Menurut Adi Prayitno, pemilu presiden adalah proses demokrasi yang diselenggarakan Komisi Pemilihan Umum (KPU) untuk memilih presiden dan wakil presiden selama periode lima tahun. Karena itu, pemilu presiden proses politik yang diselenggarakan setiap lima tahun. "Kalau perbedaan pilihan dalam pemilu sampai melakukan tindakan kekerasan dan meretakkan persatuan pada masyarakat, hal itu terlalu mahal," katanya.

Dalam pandangan Adi Prayotno, demokrasi di Indonesia sudah cukup maju, sehingga masyarakat diimbau dapat menyikapi pemilu presiden secara proporsional dan bijaksana. Adi juga mengingatkan masyarakat, bahwa demokrasi di Indonesia sudah memberikan berkah yang banyak bagi masyarakat. "Kalau masyarakat sampai terpancing tindak kekerasan, maka situasi masyarakat bisa tidak kondusif. Hal ini akan merugikan bangsa Indonesia itu sendiri," katanya.

Adi juga menyoroti, kemajuan demokrasi di Indonesia dapat memunculkan masyarakat awam menjadi presiden, misalnya Joko Widodo. Karena itu, Adi mengingatkan masyarakat untuk merawat kondisi masyarakat yang aman, damai, dan kondusif.

Adi juga melihat, pemilu legislatif dan pemilu presiden setelah era reformasi, menuntut calon anggota legislatif (caleg) maupun capres-cawapres untuk bekerja sungguh-sungguh dan bersentuhan langsung dengan masyarakat.

Anggota MPR RI dari Fraksi Partai Golkar, Ace Hasan Syadzily, mengatakan, pemilu presiden 2019 sepatutnya mengutamakan keadaban publik sehingga dapat berlangsung secara damai, demokratis, dan kondusif.

"Situasi menjelang pemilu presiden yang semakin memanas, dikhawatirkan dapat membuat persatuan bangsa menjadi retak. Jangan sampai karena pemilu presiden yang diselenggarakan setiap lima tahun, tapi persatuan bangsa menjadi retak," kata Ace Hasan.

Menurut Ace Hasan, pemilu 2019 adalah pemilu yang pertama kali diselenggarakan secara serentak antara pemilu legislatif dan pemilu presiden. Sebelumnya, pemilu legislatif dan pemilu presiden diselenggarakan secara terpisah. "Pemilu yang diselenggarakan secara serentak ini menjadi tantangan baru, baik bagi penyelenggara maupun peserta pemilu," katanya.

Politisi Partai Golkar ini berharap, melalui pemilu presiden yang diselenggarakan mengutamakan keadaban publik dapat menghasilkan pemimpin nasional yang terbaik dan sesuai harapan rakyat.

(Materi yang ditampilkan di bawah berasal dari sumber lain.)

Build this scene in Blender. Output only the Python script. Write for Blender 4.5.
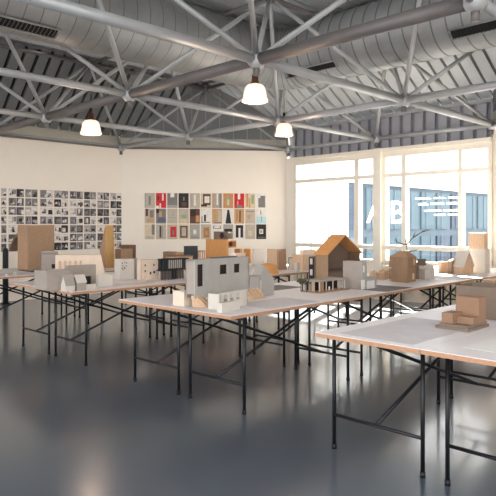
import bpy, math, random
from mathutils import Vector, Matrix
random.seed(7)
S = bpy.context.scene
C = S.collection
pi = math.pi
for o in list(bpy.data.objects): bpy.data.objects.remove(o)

# ---------------------------------------------------------------- camera, light, exposure
CAMH = 1.405; F = 604.0; HOR = 225.3
cd = bpy.data.cameras.new('camera'); cam = bpy.data.objects.new('camera', cd); C.objects.link(cam)
cam.location = (0, 0, CAMH); cam.rotation_euler = (pi/2, 0, 0)
cd.sensor_width = 36; cd.lens = F/496*36; cd.shift_y = -(248-HOR)/496; cd.clip_start = .05; cd.clip_end = 300
S.camera = cam
W = bpy.data.worlds.new('sky'); S.world = W; W.use_nodes = True
wn = W.node_tree.nodes; wl = W.node_tree.links
bg = wn['Background']; bg.inputs[1].default_value = 2.1
bg.inputs[0].default_value = (.985, .985, .985, 1)
sd = bpy.data.lights.new('sun', 'SUN'); sun = bpy.data.objects.new('sun', sd); C.objects.link(sun)
sd.energy = 24.0; sd.angle = math.radians(1.0); sd.color = (1, .95, .87)
sun.rotation_euler = Vector((-.31, -.80, -.57)).to_track_quat('-Z', 'Y').to_euler()
S.view_settings.view_transform = 'Standard'; S.view_settings.look = 'None'
S.view_settings.exposure = 1.35; S.view_settings.gamma = 1

# ---------------------------------------------------------------- materials
MAT = {}
def srgb(c):
    f = lambda v: v/12.92 if v <= .04045 else ((v+.055)/1.055)**2.4
    return tuple(f(v/255) for v in c)+(1,)
def mat(name, col, rough=.7, metal=0, noise=.06, scale=12, emit=None, spec=.4, stretch=None):
    if name in MAT: return MAT[name]
    m = bpy.data.materials.new(name); m.use_nodes = True; n = m.node_tree.nodes; l = m.node_tree.links
    b = n['Principled BSDF']; c = srgb(col)
    b.inputs['Roughness'].default_value = rough; b.inputs['Metallic'].default_value = metal
    b.inputs['Specular IOR Level'].default_value = spec
    if noise:
        tc = n.new('ShaderNodeTexCoord'); mp = n.new('ShaderNodeMapping'); nz = n.new('ShaderNodeTexNoise'); r = n.new('ShaderNodeValToRGB')
        if stretch: mp.inputs['Scale'].default_value = stretch
        nz.inputs['Scale'].default_value = scale; nz.inputs['Detail'].default_value = 4
        l.new(tc.outputs['Object'], mp.inputs[0]); l.new(mp.outputs[0], nz.inputs[0]); l.new(nz.outputs[0], r.inputs[0])
        r.color_ramp.elements[0].position = .3; r.color_ramp.elements[1].position = .7
        r.color_ramp.elements[0].color = tuple(v*(1-noise) for v in c[:3])+(1,)
        r.color_ramp.elements[1].color = tuple(min(1, v*(1+noise)) for v in c[:3])+(1,)
        l.new(r.outputs[0], b.inputs['Base Color'])
    else: b.inputs['Base Color'].default_value = c
    if emit: b.inputs['Emission Color'].default_value = srgb(emit[0]); b.inputs['Emission Strength'].default_value = emit[1]
    MAT[name] = m; return m
WALL = mat('wall_paint', (242, 232, 219), .9, noise=.02, scale=2)
BEAM = mat('beam_paint', (176, 172, 160), .6)
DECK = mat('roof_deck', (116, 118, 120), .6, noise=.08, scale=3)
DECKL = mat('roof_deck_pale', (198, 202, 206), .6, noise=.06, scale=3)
DARKV = mat('deck_groove', (34, 33, 32), .9)
SIDING = mat('siding', (160, 162, 170), .6, noise=.06, scale=4)
STEEL = mat('painted_steel', (172, 174, 176), .42, metal=.25, noise=.07, scale=5)
STEELB = mat('painted_steel_brown', (112, 107, 106), .5, metal=.25, noise=.08, scale=5)
DUCT = mat('galvanised_duct', (150, 152, 152), .45, metal=.35, noise=.12, scale=4)
SEAM = mat('duct_seam', (104, 104, 104), .6)
GRILLE = mat('grille_black', (22, 22, 22), .7)
FRAMEW = mat('window_frame_paint', (236, 228, 214), .5, noise=.02)
BLACK = mat('black_steel', (26, 28, 33), .42, metal=.3, noise=.1)
LINO = mat('table_lino', (216, 212, 214), .42, noise=.03, scale=3)
PLY = mat('plywood_edge', (176, 134, 104), .6, noise=.18, scale=30, stretch=(1, 1, 12))
PAPER = mat('paper_white', (222, 220, 219), .6, noise=.03, scale=6)
PAPERG = mat('paper_grey', (194, 190, 194), .6, noise=.06, scale=9)
PAPERD = mat('paper_dark', (96, 92, 94), .6, noise=.25, scale=14)
GREYC = mat('grey_card', (160, 150, 142), .85, noise=.04)
WHITC = mat('white_card', (200, 193, 184), .85, noise=.03)
COOLC = mat('cool_grey_card', (166, 163, 158), .85, noise=.04)
PINKC = mat('pale_beige_card', (222, 202, 184), .85, noise=.04)
BRN = mat('brown_card', (150, 124, 100), .85, noise=.06, scale=20)
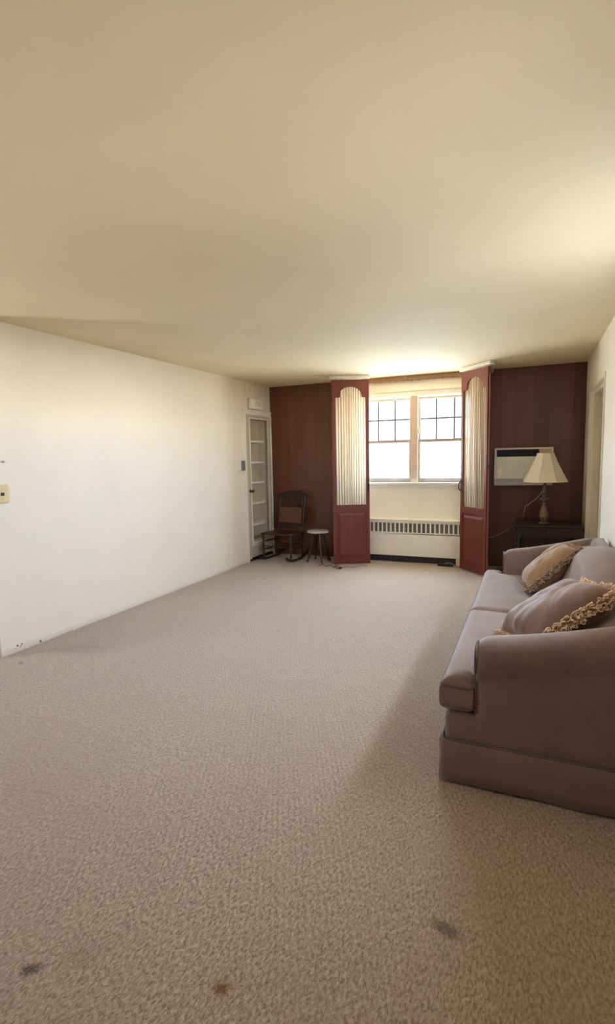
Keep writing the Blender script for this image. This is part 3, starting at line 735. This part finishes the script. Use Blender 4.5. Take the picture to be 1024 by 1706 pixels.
# ------------------------------------------------------------ stool
st = tag(empty('stool', (-2.665, 6.45, 0)), 'small round stool with grey stone-look top and splayed dark legs', 'stool')
bm = bmesh.new(); lathe(bm, [(.12, .398), (.143, .401), (.150, .410), (.150, .420), (.143, .428), (.05, .430), (.002, .430)], 36); link('stool_top', bm, m_marble, st, 35)['label'] = 'grey white stone-look round top'
bm = bmesh.new(); lathe(bm, [(.075, .372), (.085, .378), (.085, .397)], 28); link('hub', bm, m_dark, st, 40)
for k in range(4):
    a_ = R(38+90*k); c_, s_n = math.cos(a_), math.sin(a_); bm = bmesh.new()
    q = [(.070, .38), (.085, .30), (.10, .22), (.125, .12), (.142, .045), (.165, .0)]
    tube(bm, [(r*c_, r*s_n, z) for r, z in q], [.014, .018, .013, .017, .011, .015], 12); link('leg', bm, m_dark, st, 50)
bm = bmesh.new()
for k in (0, 1):
    a_ = R(38+90*k); tube(bm, [(-.118*math.cos(a_), -.118*math.sin(a_), .15+.0*k), (.118*math.cos(a_), .118*math.sin(a_), .15+.0*k)], .008, 8)
link('cross_stretcher', bm, m_dark, st, 40)

# ------------------------------------------------------------ sofa
sf = tag(empty('sofa', (0, 3.35, 0)), 'long mauve brown upholstered two-seat sofa along the right wall', 'sofa')
Y0, Y1 = 2.20, 4.50
def spart(name, bm, mat=m_sofa, smooth=60, par=sf):
    for v in bm.verts: v.co.y -= 3.35
    return link(name, bm, mat, par, smooth)
AW = .135
def arm_top(x):
    t_ = (x+.205)/.60; t_ = max(0, min(1, t_)); return .622+.02*min(1, (x+.205)/.05)+.12*t_**1.35
def arm(yo, s):
    """yo = outer face; s=+1 when the inside lies at larger y"""
    rings = []
    xs = [-.205, -.200, -.188, -.165, -.13, -.08, 0, .08, .16, .24, .32, .40, .46, .50]
    for i, x in enumerate(xs):
        zt = arm_top(x); k = {0: .72, 1: .85, 2: .95}.get(i, 1.0); dz = {0: .020, 1: .010, 2: .003}.get(i, 0)
        zt -= dz
        pr = [(.004, .185), (.000, .30), (.000, .44), (.000, zt-.165), (-.004, zt-.150), (-.018, zt-.125), (-.026, zt-.085), (-.024, zt-.045), (-.008, zt-.015), (.020, zt-.001), (.060, zt+.004), (.10, zt-.003), (.128, zt-.022), (AW, zt-.06), (AW, .40), (AW, .185)]
        c_ = AW/2
        rings.append([(x, yo+s*(c_+(y-c_)*k), z) for y, z in pr])
    bm = bmesh.new(); loft(bm, rings); return bm
spart('arm', arm(Y0, 1)); spart('arm', arm(Y1, -1))
def welt(pts, r=.005, closed=False): return tube(bmesh.new(), smooth_pts(pts, 5, closed) if not closed else smooth_pts(pts, 5, True)+[Vector(pts[0])], r, 6)
for yo, s in ((Y0, 1), (Y1, -1)):
    pr = [(.012, .32), (.008, .44), (.004, .49), (-.012, .53), (-.014, .58), (.006, .612), (.05, .622), (.10, .616), (.122, .59), (.124, .50)]
    spart('welt', welt([(-.205, yo+s*y, z) for y, z in pr], .0045), m_welt)
# base deck and skirt
def deck():
    bm = rbox(bmesh.new(), -.33, .50, Y0+.004, Y1-.004, .16, .312, .022, 4); return bm
spart('base', deck())
def skirt():
    bm = bmesh.new(); pts = []
    x0, x1, a, b = -.338, .50, Y0-.006, Y1+.006
    path = [(x1, a), (.1, a), (x0+.012, a), (x0+.003, a+.003), (x0, a+.012), (x0, 3.29), (x0, 3.31), (x0, b-.012), (x0+.003, b-.003), (x0+.012, b), (.1, b), (x1, b)]
    dense = []
    for i in range(len(path)-1):
        p, q = Vector(path[i]), Vector(path[i+1]); n = max(1, int((q-p).length/.03))
        for k in range(n): dense.append(p+(q-p)*k/n)
    dense.append(Vector(path[-1]))
    rows = []
    for j, z in enumerate((.19, .185, .12, .06, .012)):
        row = []
        for i, p in enumerate(dense):
            t = (dense[min(i+1, len(dense)-1)]-dense[max(i-1, 0)]).normalized(); n = Vector((t.y, -t.x))
            flare = -.006-.009*(.19-z)/.19 + .0025*math.sin(i*.55)*(.19-z)/.19*1.5
            if j == 0: flare = .002
            row.append((p.x+n.x*flare*(1), p.y+n.y*flare*(1), z + (.003*math.sin(i*.4) if j == 4 else 0)))
        rows.append(row)
    # n points inward or outward depending on direction: flip so the flare goes outward
    G = [[bm.verts.new(p) for p in r] for r in rows]
    for j in range(len(G)-1):
        for i in range(len(dense)-1): bm.faces.new((G[j][i], G[j][i+1], G[j+1][i+1], G[j+1][i]))
    return bm
sk = spart('skirt', skirt()); m_ = sk.modifiers.new('thick', 'SOLIDIFY'); m_.thickness = .006; m_.offset = 0
for (ya, yb_) in ((Y0+.012, Y0+.05), (3.30, 3.34), (Y1-.05, Y1-.012)):      # kick pleats on the front
    spart('kick_pleat', BX(-.352, -.340, ya, yb_, .012, .185))
spart('welt', welt([(.5, Y0-.008, .192), (.2, Y0-.008, .192), (-.1, Y0-.008, .192), (-.28, Y0-.008, .192), (-.318, Y0-.006, .192), (-.334, Y0+.001, .192), (-.341, Y0+.018, .192), (-.341, Y0+.06, .192), (-.341, 2.7, .192), (-.341, 3.3, .192), (-.341, 3.9, .192), (-.341, Y1-.06, .192), (-.341, Y1-.018, .192), (-.334, Y1-.001, .192), (-.318, Y1+.006, .192), (-.28, Y1+.008, .192), (.5, Y1+.008, .192)], .004), m_welt)
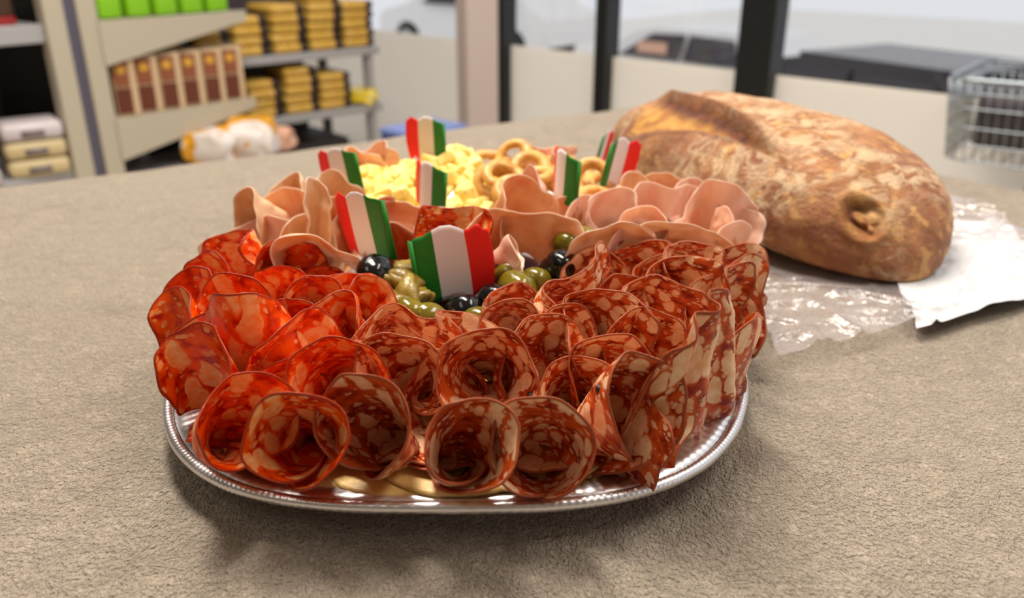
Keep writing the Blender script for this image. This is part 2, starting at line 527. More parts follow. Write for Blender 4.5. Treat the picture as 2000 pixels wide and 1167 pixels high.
M['carglass'] = plain('car_glass', srgb(34, 30, 44), .1)
M['silver'] = plain('silver_metal', srgb(190, 190, 192), .3, 1)
M['white_car'] = plain('white_car_paint', srgb(240, 238, 236), .3)
M['dark_car'] = plain('dark_car_paint', srgb(42, 38, 46), .25)
M['blue_car'] = plain('pale_blue_car_paint', srgb(216, 226, 234), .3)
M['salmon'] = plain('salmon_sticker', srgb(226, 176, 150), .6)
M['wire'] = plain('chromed_wire', srgb(160, 168, 176), .32, .9)
M['dark_stuff'] = plain('dark_crate_and_shade', srgb(64, 56, 60), .6)
GZ = -1.15
bpy.data.objects['pavement'].location.z += GZ + .25
def at_car(*a, **k):
    return car(*a, **k)
c1 = car((3.45, 8.0, GZ - .24), R(120), M['dark_car'], 'dark car with black roof outside, right of the thick black post')
bm = bmesh.new(); box(bm, -1.2, .5, -.62, .62, 1.43, 1.47, bev=.015); put('roof', bm, M['dark_car'], c1, False)
for x, z, w in ((.35, 1.1, .45),):
    bm = bmesh.new(); box(bm, x - w / 2, x + w / 2, .86, .868, z - .07, z + .07); put('sticker', bm, M['salmon'], c1, False)
c2 = car((2.9, 13.2, GZ - .45), R(132), M['white_car'], 'white car with dark windows outside, just left of the thick black post')
bm = bmesh.new(); box(bm, .05, .6, .84, .85, 1.1, 1.26); put('sticker', bm, M['salmon'], c2, False)
c3 = car((-.55, 18, GZ), R(142), M['white_car'], 'white car parked outside beyond the pale pillar')

# wire trolley -----------------------------------------------------------
tr = empty('wire_trolley', (1.02, 2.02, 0), R(-38)); tag(tr, 'chromed wire shopping trolley standing behind the table at the right edge', 'shopping trolley')
tw, td, z0, z1 = .62, .42, .53, .72
def rrect(z, k):
    q = []; r = .05
    for cx, cy, a0 in ((tw - r - k, td - r - k, 0), (r + k, td - r - k, 90), (r + k, r + k, 180), (tw - r - k, r + k, 270)):
        for j in range(5):
            a = R(a0 + j * 22.5); q.append((cx + r * math.cos(a), cy + r * math.sin(a), z))
    return q
bm = bmesh.new(); tube(bm, rrect(z1, 0), .006, 8, True); put('rim', bm, M['wire'], tr)
bm = bmesh.new()
for z, k in ((.69, .002), (.655, .004), (.61, .008), (.57, .012), (z0, .02)):
    tube(bm, rrect(z, k), .0022, 6, True)
for face in range(4):
    nn = 26 if face % 2 == 0 else 18
    for i in range(nn + 1):
        f = .04 + .92 * i / nn
        k0, k1 = 0, .02
        if face == 0: a = (tw * f, 0 + k0, z1); b = (k1 + (tw - 2 * k1) * f, k1, z0)
        if face == 1: a = (0 + k0, td * f, z1); b = (k1, k1 + (td - 2 * k1) * f, z0)
        if face == 2: a = (tw * f, td - k0, z1); b = (k1 + (tw - 2 * k1) * f, td - k1, z0)
        if face == 3: a = (tw - k0, td * f, z1); b = (tw - k1, k1 + (td - 2 * k1) * f, z0)
        tube(bm, [a, b], .0016, 5)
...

Wakil Ketua Komisi VIII DPR RI ini menaruh harapan, masyarakat dapat menyikapi situasi yang memanas menjelang pemilu dengan sikap dewasa dan bijaksana.

Sementara itu, Wakil Ketua MPR RI Hidayat Nur Wahid mengingatkan masyarakat Indonesia, tidak perlu membesarkan kekhawatiran dan ketakutan terhadap temperatur politik yang memanas menjelang pemilu presiden 2019.

"Indonesia memiliki pengalaman panjang menyelenggarakan pemilu dan setiap menjelang pemilu situasinya selalu panas. Namun, setelah pemilu selesai dan ada pemimpin yang terpilih, maka masyarakat kembali damai lagi," kata Hidayat Nur Wahid.

Menurut dia, setiap selesai pemilu masyarakat kembali pada kehidupan bermasyarakat secara damai. Karena itu, menghadapi pemilu presiden 2019, kata dia, sebagian masyarakat Indonesia tidak terlalu membesar-besarkan kekhawatiran dan ketakutan.